**YOUR TASK**
Return, exactly as written, every line from the first line of the data below through the line that contains "from mathutils import Vector".
# START OF ITEMS
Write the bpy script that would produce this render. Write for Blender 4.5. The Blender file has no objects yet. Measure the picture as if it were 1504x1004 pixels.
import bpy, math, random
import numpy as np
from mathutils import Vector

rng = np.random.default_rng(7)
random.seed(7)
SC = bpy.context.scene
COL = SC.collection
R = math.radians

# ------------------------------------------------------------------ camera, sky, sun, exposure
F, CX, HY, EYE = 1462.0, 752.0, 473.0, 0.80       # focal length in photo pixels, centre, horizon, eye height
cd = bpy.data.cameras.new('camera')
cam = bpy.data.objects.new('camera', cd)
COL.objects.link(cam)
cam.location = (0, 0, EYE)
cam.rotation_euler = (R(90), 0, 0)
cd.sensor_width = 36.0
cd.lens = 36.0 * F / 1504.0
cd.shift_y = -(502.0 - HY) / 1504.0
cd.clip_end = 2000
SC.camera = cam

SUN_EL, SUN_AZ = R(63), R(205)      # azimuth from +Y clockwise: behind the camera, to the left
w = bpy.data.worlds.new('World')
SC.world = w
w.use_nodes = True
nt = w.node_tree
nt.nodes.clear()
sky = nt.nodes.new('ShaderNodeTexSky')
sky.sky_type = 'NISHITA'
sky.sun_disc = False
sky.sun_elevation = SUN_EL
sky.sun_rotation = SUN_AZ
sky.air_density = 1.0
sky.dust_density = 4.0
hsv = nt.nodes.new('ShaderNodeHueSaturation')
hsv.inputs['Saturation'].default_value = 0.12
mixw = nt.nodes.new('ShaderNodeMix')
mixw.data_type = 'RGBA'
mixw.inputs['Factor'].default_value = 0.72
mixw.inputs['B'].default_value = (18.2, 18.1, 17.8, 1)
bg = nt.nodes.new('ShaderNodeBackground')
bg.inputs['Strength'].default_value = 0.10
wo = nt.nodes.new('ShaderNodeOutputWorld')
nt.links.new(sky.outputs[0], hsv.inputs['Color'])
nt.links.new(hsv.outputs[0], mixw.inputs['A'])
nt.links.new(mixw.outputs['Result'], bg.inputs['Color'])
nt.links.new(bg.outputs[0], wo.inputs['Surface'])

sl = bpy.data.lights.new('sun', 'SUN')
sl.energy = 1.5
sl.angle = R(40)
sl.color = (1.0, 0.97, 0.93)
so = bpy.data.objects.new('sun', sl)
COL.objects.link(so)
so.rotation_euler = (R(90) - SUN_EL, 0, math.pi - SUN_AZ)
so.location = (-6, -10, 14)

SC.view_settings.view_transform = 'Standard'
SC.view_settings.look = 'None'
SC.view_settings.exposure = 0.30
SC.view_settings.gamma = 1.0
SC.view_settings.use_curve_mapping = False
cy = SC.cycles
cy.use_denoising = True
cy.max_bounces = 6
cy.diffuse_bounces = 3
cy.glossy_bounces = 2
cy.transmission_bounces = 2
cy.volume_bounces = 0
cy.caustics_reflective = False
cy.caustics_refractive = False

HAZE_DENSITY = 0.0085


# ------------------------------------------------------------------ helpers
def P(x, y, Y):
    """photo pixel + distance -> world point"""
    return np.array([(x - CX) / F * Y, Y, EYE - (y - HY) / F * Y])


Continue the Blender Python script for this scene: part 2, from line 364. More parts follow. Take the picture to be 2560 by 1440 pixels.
# END OF ITEMS
**TASK RESULT**
Write the bpy script that would produce this render. Write for Blender 4.5. The Blender file has no objects yet. Measure the picture as if it were 1504x1004 pixels.
import bpy, math, random
import numpy as np
from mathutils import Vector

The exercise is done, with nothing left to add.